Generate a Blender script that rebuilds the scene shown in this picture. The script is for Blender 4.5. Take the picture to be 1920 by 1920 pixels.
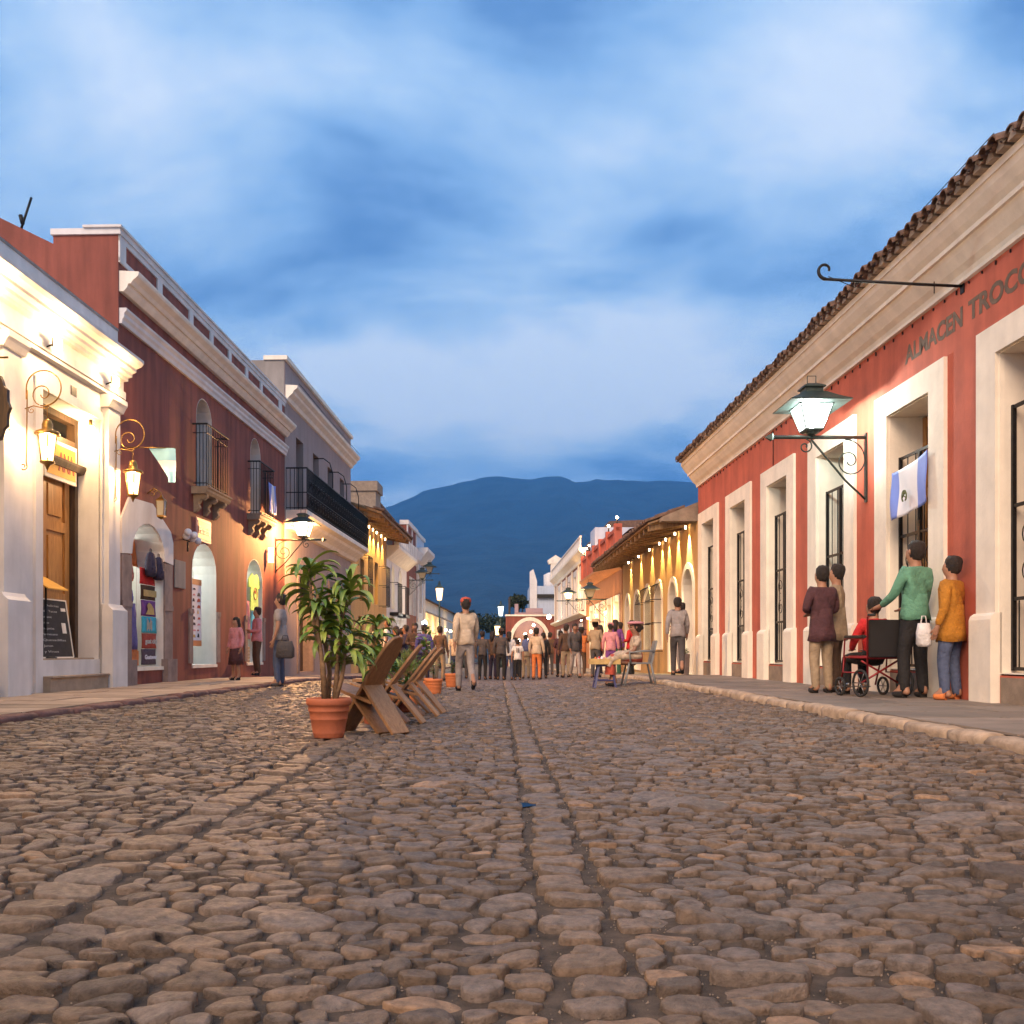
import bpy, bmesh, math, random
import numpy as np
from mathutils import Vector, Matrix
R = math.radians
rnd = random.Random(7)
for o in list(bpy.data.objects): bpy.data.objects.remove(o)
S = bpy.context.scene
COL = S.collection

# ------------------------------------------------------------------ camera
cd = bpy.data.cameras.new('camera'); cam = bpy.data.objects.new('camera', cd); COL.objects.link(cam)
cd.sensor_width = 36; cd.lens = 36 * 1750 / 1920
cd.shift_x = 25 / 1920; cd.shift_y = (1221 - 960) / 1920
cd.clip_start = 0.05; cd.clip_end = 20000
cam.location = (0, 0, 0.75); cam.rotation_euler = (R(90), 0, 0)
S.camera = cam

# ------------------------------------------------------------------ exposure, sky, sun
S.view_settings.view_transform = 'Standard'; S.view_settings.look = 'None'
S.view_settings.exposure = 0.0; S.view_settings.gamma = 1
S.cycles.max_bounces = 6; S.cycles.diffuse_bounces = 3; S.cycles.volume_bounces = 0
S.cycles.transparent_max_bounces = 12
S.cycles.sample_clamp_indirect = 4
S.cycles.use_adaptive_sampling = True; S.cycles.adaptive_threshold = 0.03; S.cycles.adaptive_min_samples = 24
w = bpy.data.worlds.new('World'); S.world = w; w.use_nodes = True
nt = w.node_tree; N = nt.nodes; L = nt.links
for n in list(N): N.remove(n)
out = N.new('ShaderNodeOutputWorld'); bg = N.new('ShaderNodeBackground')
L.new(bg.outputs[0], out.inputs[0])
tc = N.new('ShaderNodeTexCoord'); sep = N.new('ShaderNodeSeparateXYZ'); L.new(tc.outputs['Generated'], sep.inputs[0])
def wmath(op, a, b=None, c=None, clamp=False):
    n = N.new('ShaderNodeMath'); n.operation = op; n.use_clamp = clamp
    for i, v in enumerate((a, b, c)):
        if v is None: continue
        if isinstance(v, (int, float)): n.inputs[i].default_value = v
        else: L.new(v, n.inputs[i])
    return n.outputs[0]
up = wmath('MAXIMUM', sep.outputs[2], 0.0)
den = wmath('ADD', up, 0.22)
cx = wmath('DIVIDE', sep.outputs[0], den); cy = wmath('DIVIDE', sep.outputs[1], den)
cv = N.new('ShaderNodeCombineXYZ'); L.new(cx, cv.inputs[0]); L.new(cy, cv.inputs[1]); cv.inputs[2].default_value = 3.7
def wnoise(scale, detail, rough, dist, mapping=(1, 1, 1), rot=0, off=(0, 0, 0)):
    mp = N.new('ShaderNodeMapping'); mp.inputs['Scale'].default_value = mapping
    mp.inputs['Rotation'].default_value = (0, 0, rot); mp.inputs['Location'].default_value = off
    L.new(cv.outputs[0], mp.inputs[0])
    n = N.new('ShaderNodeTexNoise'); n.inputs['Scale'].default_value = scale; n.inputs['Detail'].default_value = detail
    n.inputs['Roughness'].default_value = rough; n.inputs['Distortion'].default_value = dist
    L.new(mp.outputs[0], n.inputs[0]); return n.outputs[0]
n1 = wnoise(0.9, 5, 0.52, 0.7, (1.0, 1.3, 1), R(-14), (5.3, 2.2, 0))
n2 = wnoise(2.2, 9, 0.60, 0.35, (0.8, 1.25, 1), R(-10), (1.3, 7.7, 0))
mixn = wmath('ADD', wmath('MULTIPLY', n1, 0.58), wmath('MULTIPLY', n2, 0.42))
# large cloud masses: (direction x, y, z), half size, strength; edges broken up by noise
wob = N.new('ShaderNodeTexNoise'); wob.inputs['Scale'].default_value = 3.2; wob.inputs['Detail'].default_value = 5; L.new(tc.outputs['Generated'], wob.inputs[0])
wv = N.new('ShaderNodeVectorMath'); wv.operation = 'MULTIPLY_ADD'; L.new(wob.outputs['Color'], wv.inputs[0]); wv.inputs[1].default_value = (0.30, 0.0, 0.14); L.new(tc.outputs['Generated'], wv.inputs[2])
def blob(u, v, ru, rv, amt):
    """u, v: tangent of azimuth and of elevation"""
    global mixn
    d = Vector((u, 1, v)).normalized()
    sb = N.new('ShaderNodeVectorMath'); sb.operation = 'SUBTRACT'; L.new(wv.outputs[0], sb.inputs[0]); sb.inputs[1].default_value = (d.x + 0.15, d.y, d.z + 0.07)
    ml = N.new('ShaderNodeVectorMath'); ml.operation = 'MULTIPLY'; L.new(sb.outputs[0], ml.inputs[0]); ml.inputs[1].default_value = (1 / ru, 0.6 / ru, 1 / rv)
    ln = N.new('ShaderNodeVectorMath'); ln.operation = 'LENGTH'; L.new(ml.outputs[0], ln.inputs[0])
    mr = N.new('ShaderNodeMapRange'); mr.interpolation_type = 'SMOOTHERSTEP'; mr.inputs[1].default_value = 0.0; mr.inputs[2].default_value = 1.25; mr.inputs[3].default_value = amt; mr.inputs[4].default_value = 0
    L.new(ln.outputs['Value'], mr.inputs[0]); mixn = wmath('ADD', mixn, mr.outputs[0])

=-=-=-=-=

• STATED TASK
Write out each line of the listing above, exactly, from its first line to the line holding "COL = S.collection", inclusive. Skip the pictures.

• TASK SOLUTION
Generate a Blender script that rebuilds the scene shown in this picture. The script is for Blender 4.5. Take the picture to be 1920 by 1920 pixels.
import bpy, bmesh, math, random
import numpy as np
from mathutils import Vector, Matrix
R = math.radians
rnd = random.Random(7)
for o in list(bpy.data.objects): bpy.data.objects.remove(o)
S = bpy.context.scene
COL = S.collection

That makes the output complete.